Thursday, October 16, 2014

Diary

16 October 2014

After speaking with a young mother, I started to  remember how difficult Kindergarten year can be for everyone, especially with local classes here having to be put into trailers. In NYC, they actually teach some classes in hallways, because of the lack of space. When people get older, for instance, my own old self, they forget about public school systems needing expansion. What can be done?

Some believe in closing down the small, decaying, neighborhood schools, and having a gigantic, concrete, windowless, energy-efficient, centralized building for K through 12. I believe that's dangerous, mixing helpless, tiny Kindergarteners in with high school seniors.

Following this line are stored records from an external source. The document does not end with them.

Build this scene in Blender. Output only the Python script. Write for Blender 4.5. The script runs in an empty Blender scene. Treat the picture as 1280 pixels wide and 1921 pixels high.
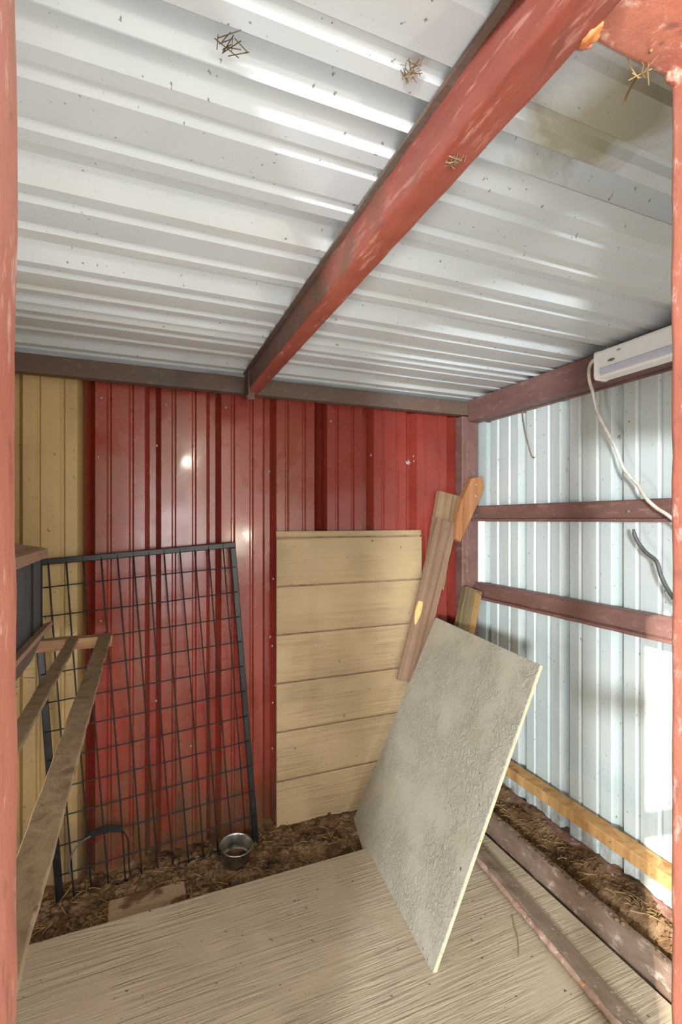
import bpy, bmesh, math, random
from mathutils import Vector, Matrix, noise

random.seed(7)
sc = bpy.context.scene
S = 0.76            # authoring units -> metres
CH = 1.75           # eye height in authoring units (all z below are relative to the eye)
TH = math.atan(373 / 908)
sn, cs = math.sin(TH), math.cos(TH)

# ------------------------------------------------------------------ camera
cam = bpy.data.cameras.new('camera')
cam.sensor_fit = 'HORIZONTAL'; cam.sensor_width = 36; cam.lens = 36 * 908 / 1280
cam.shift_y = 14.5 / 1280; cam.clip_start = 0.01
camo = bpy.data.objects.new('camera', cam); sc.collection.objects.link(camo)
camo.rotation_euler = (math.pi / 2, 0, -TH); camo.location = (0, 0, CH * S)
sc.camera = camo
# ------------------------------------------------------------------ world, sun, added lights, exposure
sc.view_settings.view_transform = 'Standard'; sc.view_settings.look = 'None'
sc.view_settings.gamma = 1; sc.view_settings.use_curve_mapping = False
sc.view_settings.exposure = 0.06
w = bpy.data.worlds.new('sky'); sc.world = w; w.use_nodes = True
bg = w.node_tree.nodes['Background']; bg.inputs[0].default_value = (0.93, 0.97, 1.0, 1); bg.inputs[1].default_value = 1.15

def lamp(name, kind, loc, energy, color, aim=None, **kw):
    l = bpy.data.lights.new(name, kind); l.energy = energy; l.color = color
    for k, v in kw.items(): setattr(l, k, v)
    o = bpy.data.objects.new(name, l); sc.collection.objects.link(o)
    o.location = (loc[0] * S, loc[1] * S, (loc[2] + CH) * S)
    if aim is not None:
        d = Vector(aim) - Vector(loc); o.rotation_euler = d.to_track_quat('-Z', 'Y').to_euler()
    return o
SUN_DIR = Vector((0.77, 0.638, -0.47))
lamp('sun', 'SUN', (0, 0, 3), 10.0, (1.0, 0.92, 0.80), aim=Vector((0, 0, 3)) + SUN_DIR, angle=math.radians(0.7))
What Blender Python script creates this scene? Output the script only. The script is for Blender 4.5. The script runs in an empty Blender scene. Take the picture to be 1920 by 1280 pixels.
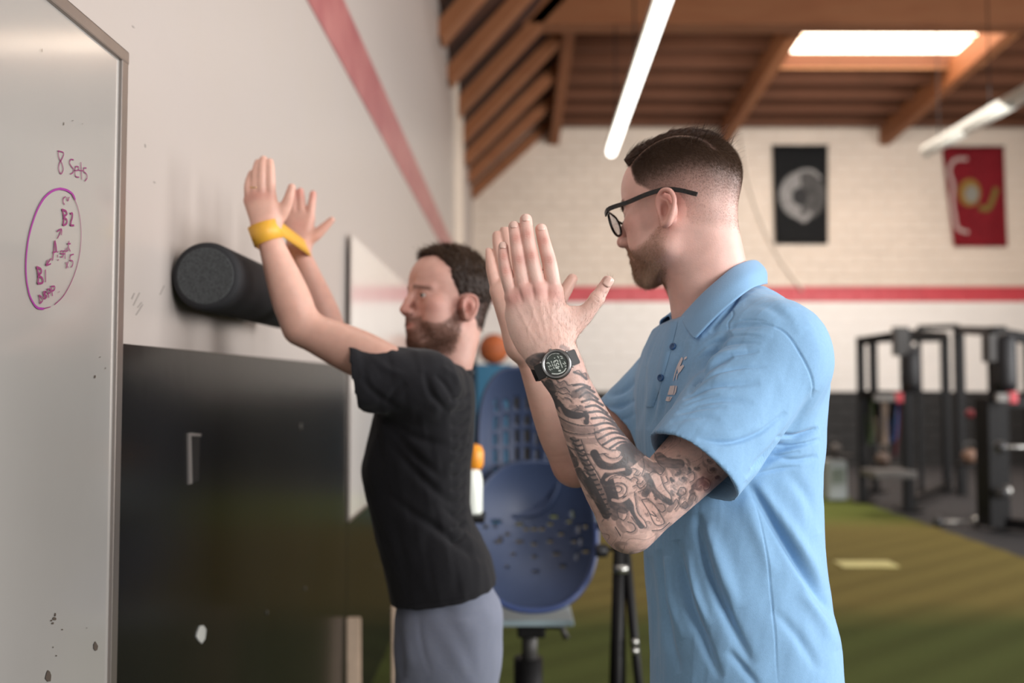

When I see non-colonial, concrete buildings or those new, light-colored, brick mega-buildings, I get homesick for Virginia. Here in the West, the light, rocky soil is so different from Virginia's espresso-colored, richer soil. When it rains in Virginia, there are sidewalks full of fat earthworms for those headed out to go fishing, and barbecuing in Great Falls Park or Lake Accotink.

Why can't a historic school building be expanded, and retrofitted with those necessary x-ray machines to prevent school shootings? Why do all the precious, historic, ivy-covered, brick colonial architecture have to be replaced with schools resembling airports, or airplane hangars?

Why not require all grades to wear school uniforms and have a standardized, I.B. curriculum?  The facade of any new construction or "smart boards" will fade. True literacy (AP exam-focused teaching) will last the children. If children are not taught in smaller classes, e.g. ten students to one teacher, at smaller schools (150 total students per school building), they'll slip through the cracks.